▶ _Task to carry out_: Write out exactly, please, every line from the beginning of the entries to the line holding "bm, M_WHITE, top)", and no pictures.

═════ Record set

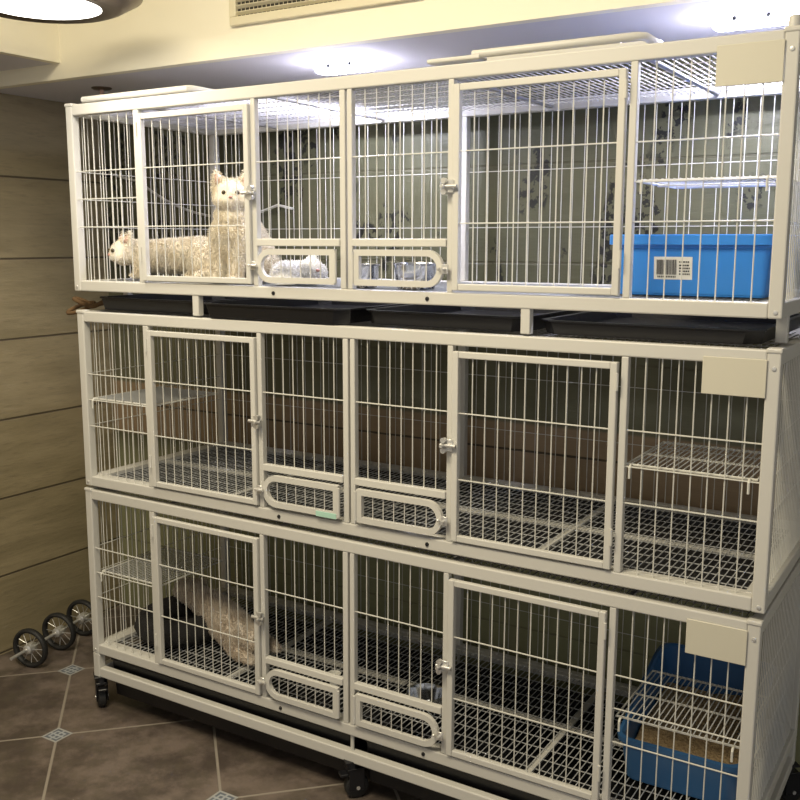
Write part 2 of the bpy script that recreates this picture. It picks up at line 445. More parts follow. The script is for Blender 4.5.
# feet lifting the top tier off the one below
for x, y in ((0.012, 0.19), (0.466, 0.012), (1.42, 0.012), (1.925, 0.11), (0.466, 0.58), (1.42, 0.58), (0.012, 0.57), (1.925, 0.57)):
    bm = bm_new(); rbox(bm, x-0.009, x+0.013, y-0.009, y+0.011, -0.0545, 0.002, 0.002); obj('foot', bm, M_WHITE, top)

# base of the bottom tier: posts, lower bars, castors
for x in (0.0, L-0.026):
    for y in (0.0, D-0.026):
        bm = bm_new(); rbox(bm, x, x+0.026, y, y+0.026, 0.108-Z3, 0.0, 0.003); obj('base_post', bm, M_WHITE, bot)
for y in (0.001, D-0.025):
    bm = bm_new(); rbox(bm, 0.026, L-0.026, y, y+0.024, 0.110-Z3, 0.140-Z3, 0.003); obj('base_rail', bm, M_WHITE, bot)
    bm = bm_new(); rod(bm, (XS[3]+0.004, y+0.012, 0.138-Z3), (XS[3]+0.004, y+0.012, 0.004), 0.005, 8); obj('base_strut', bm, M_WHITE, bot, True)
for x in (0.001, L-0.025):
    bm = bm_new(); rbox(bm, x, x+0.024, 0.026, D-0.026, 0.110-Z3, 0.140-Z3, 0.003); obj('base_rail', bm, M_WHITE, bot)
def castor(x, y, ang):
    e = bm_new(); c, s = math.cos(ang), math.sin(ang)
    t = bm_new()
    rbox(t, -0.022, 0.022, -0.022, 0.022, -0.005, 0.0, 0.001, 1)
    tube(t, [(0,0,-0.004), (0,0,-0.024)], [0.014, 0.017], 14)
    for sy in (-1, 1):
        rbox(t, -0.012, 0.030, sy*0.016-0.002, sy*0.016+0.002, -0.085, -0.022, 0.0015, 1)
    rbox(t, -0.016, 0.026, -0.018, 0.018, -0.032, -0.022, 0.002, 1)
    rbox(t, -0.034, -0.010, -0.013, 0.013, -0.044, -0.036, 0.002, 1)     # brake pedal
    Mx = Matrix.Translation((x, y, 0.110-Z3+TILT*x)) @ Matrix.Rotation(ang, 4, 'Z')
    merge(e, t, Mx); f = obj('castor', e, M_BLACK, bot)
    e = bm_new(); t = bm_new()
    lathe(t, [(0.008,-0.013),(0.026,-0.013),(0.0315,-0.009),(0.033,0),(0.0315,0.009),(0.026,0.013),(0.008,0.013)], (0.012, 0, -0.077), 24, 'Y')
    merge(e, t, Mx); obj('castor_wheel', e, M_RUBBER, f, True)
    e = bm_new(); t = bm_new(); rod(t, (0.012,-0.020,-0.077), (0.012,0.020,-0.077), 0.005, 10)
    merge(e, t, Mx); obj('castor_axle', e, M_CHROME, f, True)
for x, y, a in ((0.014, 0.016, 2.5), (0.957, 0.016, 0.9), (L-0.014, 0.016, 2.2), (0.014, D-0.016, 1.0), (0.957, D-0.016, 2.0), (L-0.014, D-0.016, 0.7)):
    castor(x, y, a)

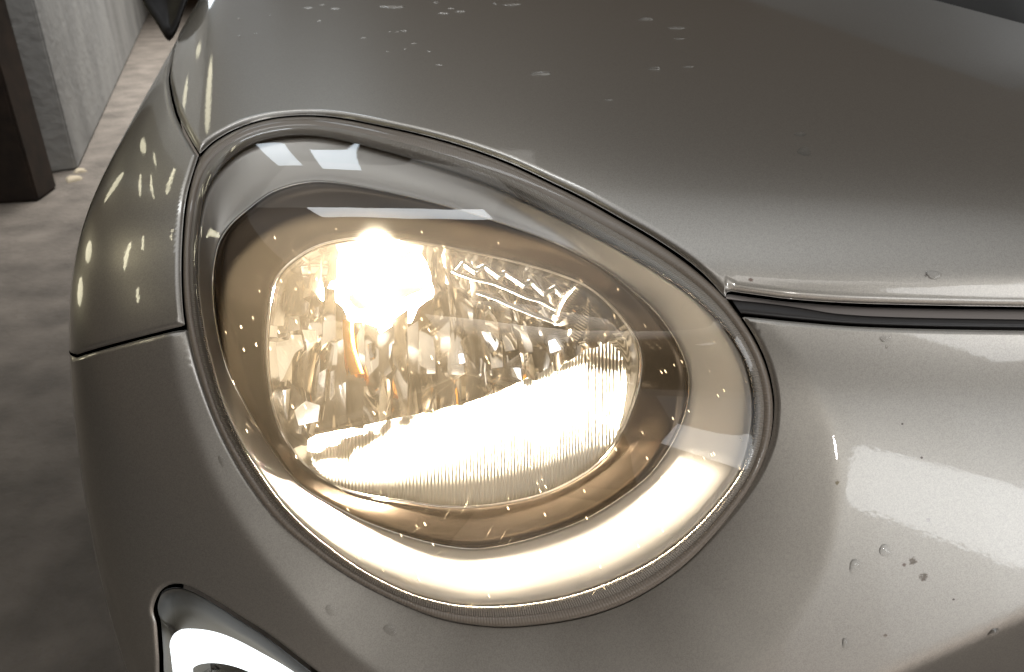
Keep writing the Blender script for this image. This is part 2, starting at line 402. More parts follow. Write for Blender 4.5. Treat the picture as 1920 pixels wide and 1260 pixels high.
nn = grad(crease3); tt = np.roll(crease3, -1, 0) - np.roll(crease3, 1, 0); tt /= np.linalg.norm(tt, axis=1, keepdims=True); mm_ = np.cross(nn, tt)
for d in (-.006, -.0035, -.0018, .0018, .0035, .006): ext.append(crease3 + mm_ * d)
def hood_disp(P):     # the hood stands a touch proud, its front lip curling under
    e = dist3(P, lipP, False); return .0015 - .0035 * np.exp(-(e / .016) ** 2)

hood = panel('hood', np.vstack([h_top, lipP, hood_back, hs[::-1][:-1]]), PAINT, car, gap=.0014, rad=.0055, disp=hood_disp, skirt=.006, rings=(.0004, .0009, .0016, .0028, .0045, .007, .010))
side = onbody([(-.55, 1.9, .95), (-.6, 1.9, .6), (-.6, 1.2, .62), (-.5, .78, .70)])
fender = panel('front_fender', np.vstack([hs, side, low[::-1], l0l[1:]]), PAINT, car, gap=.0012, rad=.004)
bot = onbody([(-.5, .8, .70), (-.5, .8, .35), (-.3, .5, .3), (0, .4, .25), (.5, .35, .3)])
drl3 = hit(spline(DRL, True))
bumper = panel('front_bumper', np.vstack([low, bot, hit([(2200, 1400), (2200, 640)]), sealb[::-1], l0r]), PAINT, car, gap=.0012, rad=.0035,
               disp=lambda P: flange(P) + low_line(P), holes=[drl3], extra=ext)
# dark backing sheet added behind the panels so the gaps read as shade
ing = np.stack(np.meshgrid(np.arange(-120, 2300, 40), np.arange(-60, 1480, 40)), -1); sh = ing.shape[:2]
core = []
P = hit(ing.reshape(-1, 2), -.145).reshape(*sh, 3)
Fc = [(j * sh[1] + i, j * sh[1] + i + 1, (j + 1) * sh[1] + i + 1, (j + 1) * sh[1] + i) for j in range(sh[0] - 1) for i in range(sh[1] - 1)]
link('gap_backing', P.reshape(-1, 3), Fc, GAPM, car)

def band(name, a, b, offa, offb, m, parent, n=90, th=.006, mid=0.0):
    A = resample(spline(a), n=n); Bc = resample(spline(b), n=n)
    rs = [hit(A, offa - th), hit(A, offa)] + [hit(mix(A, Bc, s), mix(offa, offb, s) + mid * math.sin(math.pi * s)) for s in (.15, .35, .5, .65, .85)] + [hit(Bc, offb), hit(Bc, offb - th)]
    return loft(name, rs, m, parent, closed=False)
band('hood_seal', SEALT, SEALB, -.006, -.004, SEALM, car, mid=.002)
SLAM = mat('slam_paint', (.50, .45, .42), .45, .2)
band('slam_panel', [(1352, 532), (1440, 556), (1560, 572), (1700, 578), (1920, 581), (2200, 583)], [(1362, 560), (1440, 574), (1560, 592), (1700, 601), (1920, 604), (2200, 607)], -.013, -.0085, SLAM, car)
COWLM = mat('black_cowl', (.010, .010, .010), .3)
hb = hit([(2300, 140), (1920, 42), (1750, -4), (1480, -70)]); up_ = np.array([0, .35, .16])
loft('windscreen_cowl', [hb - [0, .03, .03], hb + [0, .004, -.012], hb + [0, .03, .0] , hb + up_ * .3, hb + up_], COWLM, car, closed=False)
# black side mirror behind the hood's corner
mo = np.array([(262, -12), (296, 48), (312, 74), (320, 76), (332, 58), (345, 20), (362, -40), (330, -90), (270, -80)])
mr = []
for k, (dp, s) in enumerate([(1.42, .55), (1.40, .9), (1.43, 1.0), (1.50, 1.0), (1.54, .93), (1.55, .6)]):
    c = mo.mean(0); mr.append(CAM + ray(c + (resample(spline(mo, True), n=48, closed=True) - c) * s) * dp)
mir = loft('side_mirror', [np.tile(mr[0].mean(0), (48, 1))] + mr + [np.tile(mr[-1].mean(0), (48, 1))], DARK, car)

# ------------------------------------------------------------------ headlight
def ribbed(name, col, rough, period, strength, metal=0, coat=0.):
    m = mat(name, col, rough, metal, Coat_Weight=coat, Coat_Roughness=.05); t = NT(m)
    uv = t.n('ShaderNodeUVMap'); sx = t.n('ShaderNodeSeparateXYZ'); t.l(uv.outputs[0], sx.inputs[0])
    mu = t.n('ShaderNodeMath', operation='MULTIPLY'); mu.inputs[1].default_value = 2 * math.pi / period; t.l(sx.outputs[0], mu.inputs[0])
    sn = t.n('ShaderNodeMath', operation='SINE'); t.l(mu.outputs[0], sn.inputs[0])
    bp = t.n('ShaderNodeBump', _Strength=strength, _Distance=period * .3); t.l(sn.outputs[0], bp.inputs['Height']); t.l(bp.outputs[0], t.b.inputs['Normal'])
    return m
RIM = ribbed('lens_rim_dark', (.24, .20, .16), .35, .0022, .25, 0, .4)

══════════

▶ _Response to this exercise_:
Write part 2 of the bpy script that recreates this picture. It picks up at line 445. More parts follow. The script is for Blender 4.5.
# feet lifting the top tier off the one below
for x, y in ((0.012, 0.19), (0.466, 0.012), (1.42, 0.012), (1.925, 0.11), (0.466, 0.58), (1.42, 0.58), (0.012, 0.57), (1.925, 0.57)):
    bm = bm_new(); rbox(bm, x-0.009, x+0.013, y-0.009, y+0.011, -0.0545, 0.002, 0.002); obj('foot', bm, M_WHITE, top)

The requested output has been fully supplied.